Dallas Geological Society


Petroleum Geology of the Fort Worth Basin and Bend Arch Area, 1982
Pages 129-155

The Stratigraphy, Structure, and Economic Aspects of the Paleozoic Strata in Erath County, North-Central Texas

Jerel W. Flippin


Erath County, Texas is located along the western margin of the Fort Worth basin which is a peripheral foreland basin surrounded by several regional sub-surface and surface structural features. These include the Muenster arch to the north, the Ouachita structural belt to the east and southeast, the Llano uplift to the south, and the Bend arch to the west. The Paleozoic Era in Erath County, Texas, is represented by Cambro-Ordovician, Mississippian, and Pennsylvanian age strata. The stratigraphic relationships and the structural and historical geology of the Paleozoic strata in Erath County, Texas, can be defined by plate tectonic theory.

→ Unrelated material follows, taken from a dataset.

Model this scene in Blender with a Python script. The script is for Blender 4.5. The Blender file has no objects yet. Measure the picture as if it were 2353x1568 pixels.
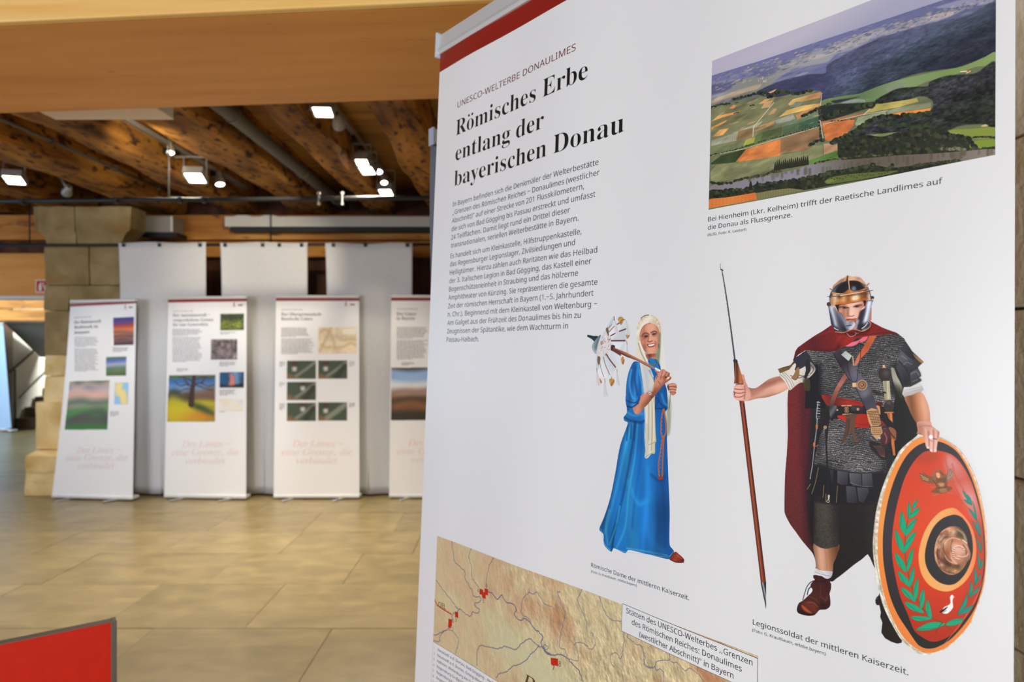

Exploration has been predominantly centered in the northern portion of Erath County. Present production is from the Strawn sandstones, the Big Saline conglomerates, and the Marble Falls Limestone (Comyn Limestone) with potential production from the Ellenburger Dolomite. The most significant production thus far has been in the X-Ray (Marble Falls) Field from the Big Saline conglomerates. The present and future economic considerations of the Paleozoic strata apear promising due to the large amount of unexplored area in the southern portion of Erath County, the number of potentially productive horizons, the recent deregulation of oil and gas prices, and the fact that many of the producing fields are the result of the local development of porosity rather than structural entrapment.